Yuuki Wada seated in lab using equipment

Yuuki Wada studies γ-rays on Earth to better understand the origins of high-energy rays emitted by distant objects such as black holes.Credit: Irwin Wong for Nature

This is the second in a Nature Index series of profiles about emerging early-careers researchers in Japan.

As a high-energy physicist, Yuuki Wada once spent most of his time pondering black holes, neutron stars and supernovae. But lately he’s turned his attention to phenomena closer to home: the low, fat clouds that travel towards Japan’s coastline. Amazingly, thunder clouds often have something in common with extreme celestial objects. Specifically, they have the power to generate γ-rays, the highest-energy wave in the electromagnetic spectrum. It’s not clear, however, exactly how tempestuous weather on Earth is able to produce this radiation.

Wada, a physicist with the Extreme Natural Phenomena RIKEN Hakubi Research Team in Saitama, Japan, is part of a group of researchers who track γ-rays in thunderstorms to better understand the source of the rays and the innate power of thunderstorms.

Scientists can create γ-rays with the help of accelerators that hurl particles through a vacuum, but thunderstorms somehow mimic that feat in an ultra-thick atmosphere roiling with water vapour.

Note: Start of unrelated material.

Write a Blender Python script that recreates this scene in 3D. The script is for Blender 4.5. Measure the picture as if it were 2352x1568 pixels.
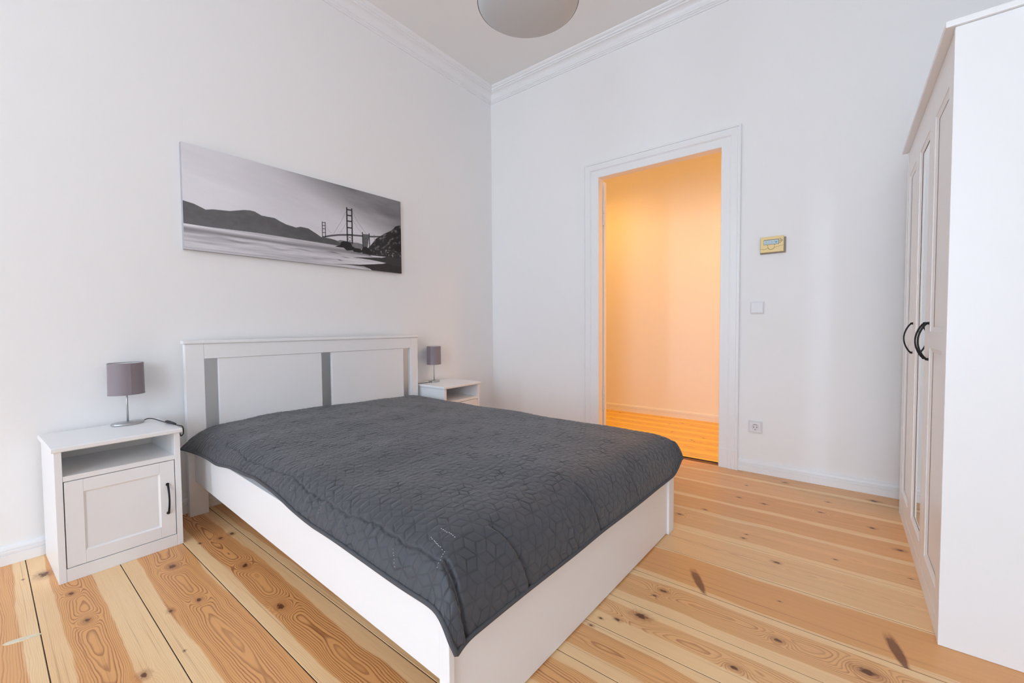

“The strong electrical field inside a thunderstorm is thought to accelerate electrons to relativistic levels,” Wada says, which means the electrons approach the speed of light. “How that happens in a thick atmosphere is a complete mystery.”

Chasing storms has proved to be a successful scientific strategy. Wada co-authored nine publications tracked by the Nature Index from 2016 to 2021, a figure that puts him in the top five for early-career researchers in Earth and environmental sciences in Japan.

Wada and his colleagues mainly focus their γ-ray detectors on the winter thunderclouds that roll on to the northwest shore of the central island of Honshu from October to March. Unlike lofty summer storms that tend to stay at least 3 kilometres above ground, the winter storms hang low, well within reach of the detectors. Japan is well situated, Wada says, to receive powerful, frequent storms that travel down from Siberia and across the Sea of Japan.

Several years ago, he and his team did try to detect γ-rays in higher-altitude storms around Mount Fuji, but the physicists were stymied by a lack of electrical power. “We struggled to find outlets for our γ-ray detectors,” Wada says. He has no plans to try chasing mountain storms again any time soon as he still has plenty to learn from the accessible thunderclouds along the coast.

Many thunderstorms produce lingering γ-rays, but Wada is more interested in the much rarer terrestrial γ-ray flashes (TGFs), super-intense millisecond bursts of energy that are sometimes called dark lightning. Satellites frequently detect TGFs shooting up from thunderstorms into space, but it takes luck and perseverance to find γ-ray bursts that jump from clouds down to Earth. “TGFs are a very rare phenomenon so we need more observations,” he says.

Charts showing publication count and citations for Yuuki Wada in 2015 to 2022

Source: Dimensions

In 2022, Wada co-authored a study that documented seven such downward flashes in four winter seasons (Y. Wada et al. Geophys. Res. Lett. 49, e2021GL097348; 2022). In addition to γ-ray sensors, Wada and his colleagues tracked the flashes with broadband monitors, devices that measure their radio frequency. Each flash fell in the low-frequency range of less than 500 kilohertz, but a closer look revealed that flashes seem to come in at least two different varieties. Some of them have a maximum electrical current of approximately 50 kiloamperes, whereas others peak at more than 100 kiloamperes; yet one more nuance to TGFs that is yet to be explained.

All seven γ-ray flashes occurred within 600 microseconds of a bolt of lightning, and Wada suspects this isn’t just a coincidence. One of his top priorities is to understand the link between γ-ray radiation and the more familiar bright flashes of lightning across the sky that we’re used to seeing with the naked eye. “Our hypothesis is that γ-rays in thunderstorms can facilitate the triggering of lightning,” he says.

Studying γ-rays on Earth might offer insights into the origin and behaviour of high-energy rays emitted by more distant objects such as black holes, supernovae and neutron stars.

Wada notes that γ-rays often accelerate through the atmospheres surrounding these celestial objects, so studying rays flashing through Earth’s atmosphere could further the understanding of cosmic events. But as those thunderstorms approach, Wada’s attention is entirely focused on earthly matters. “Lightning is beautiful and high-energy particles are very mysterious,” he says.